Originally Posted by
John_Patrick_Mason
OK, now what's the deal with the operators? I was taught that the operators were + - / *.
They are using the term 'operator' to refer to the various tests you're performing, such as
In that example, the operator is -e
Originally Posted by
John_Patrick_Mason
I still don't get why quotes are necessary.
That's because that's not the best way to introduce the concept of quotes. Let me try to do better.
You know how you separate commands arguments with spaces, like so?
Code:
less -R somefile.txt
Ok, now what if instead of somefile.txt, the file we wanted to view was named Foo Foo Foo.txt? If you try to 'just use' that filename, this is what happens -
Code:
$ less -R Foo Foo Foo.txt
Foo: No such file or directory
Foo.txt: No such file or directory
Yeah yeah, we know those don't exist, not helpful. So how do we tell the shell to treat the filename as a single argument?

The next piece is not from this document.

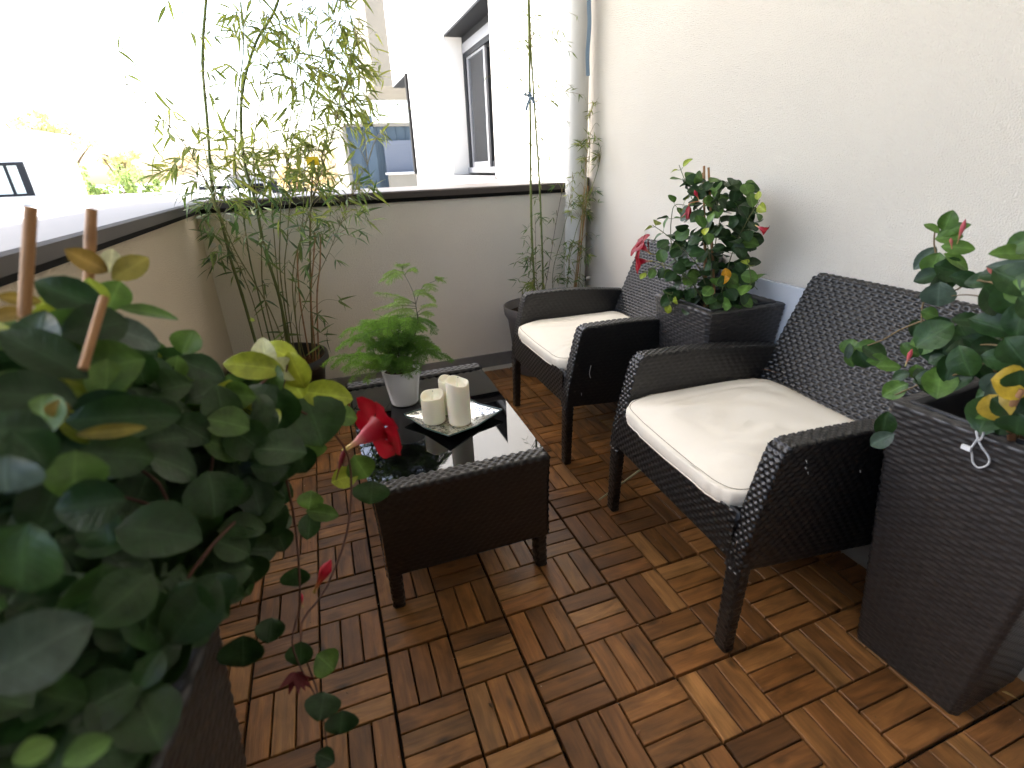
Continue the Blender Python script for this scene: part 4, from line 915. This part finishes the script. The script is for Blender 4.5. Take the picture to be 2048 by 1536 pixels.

Well, there are several ways to solve this, but the simplest one is this -
Code:
less -R "Foo Foo Foo.txt"
Woo-Hoo, It Works!
So, to sum up what's said so far, use quotes when you want to limit what the shell parses. I believe that double-quotes, as we are using here, limit parsing to stuff involving the $ symbol, commands enclosed in backticks, and some backslash escape sequences. (I may have left something out, please correct me if so.)
Now, going back to the explanation you quoted -
"First, notice how the parameter $FILE is quoted within the expressions. This is not required, but it is a defense against the parameter being empty. If the parameter expansion of $FILE were to result in an empty value, it would cause an error (the operators would be interpreted as non-null strings rather than operators). Using the quotes around the parameter ensures that the operator is always followed by a string, even if the string is empty."
Variables in shell scripts are not like other languages. Their values just kinda get plopped straight in the code.
Example -
Code:
$ Foo="Bananas Monkey"
$ cat $Foo
cat: Bananas: No such file or directory
cat: Monkey: No such file or directory
This expanded to cat Bananas Monkey, which failed because I don't have files named Bananas or Monkey in that directory.
And again, with quotes -
Code:
$ cat "$Foo"
cat: 'Bananas Monkey': No such file or directory
This time it expanded to
Code:
cat "Bananas Monkey"
... which failed because I don't have a file with that name either.
Now what if Foo has no value?
The shell interprets this as simply cat, which will hang. (If you actually ran this, use Ctrl-C to get your shell back.)
Let's try it again, but with quotes -
Code:
$ cat "$Foo"
cat: '': No such file or directory
Notice that it expanded to cat "". See the difference? The shell treats the quotes' contents as a single unit, so it sees it as an argument to pass to cat, albeit an empty argument.
Armed with that, read this text again -
"First, notice how the parameter $FILE is quoted within the expressions. This is not required, but it is a defense against the parameter being empty. If the parameter expansion of $FILE were to result in an empty value, it would cause an error (the operators would be interpreted as non-null strings rather than operators). Using the quotes around the parameter ensures that the operator is always followed by a string, even if the string is empty."
Hope this clears that one up for you.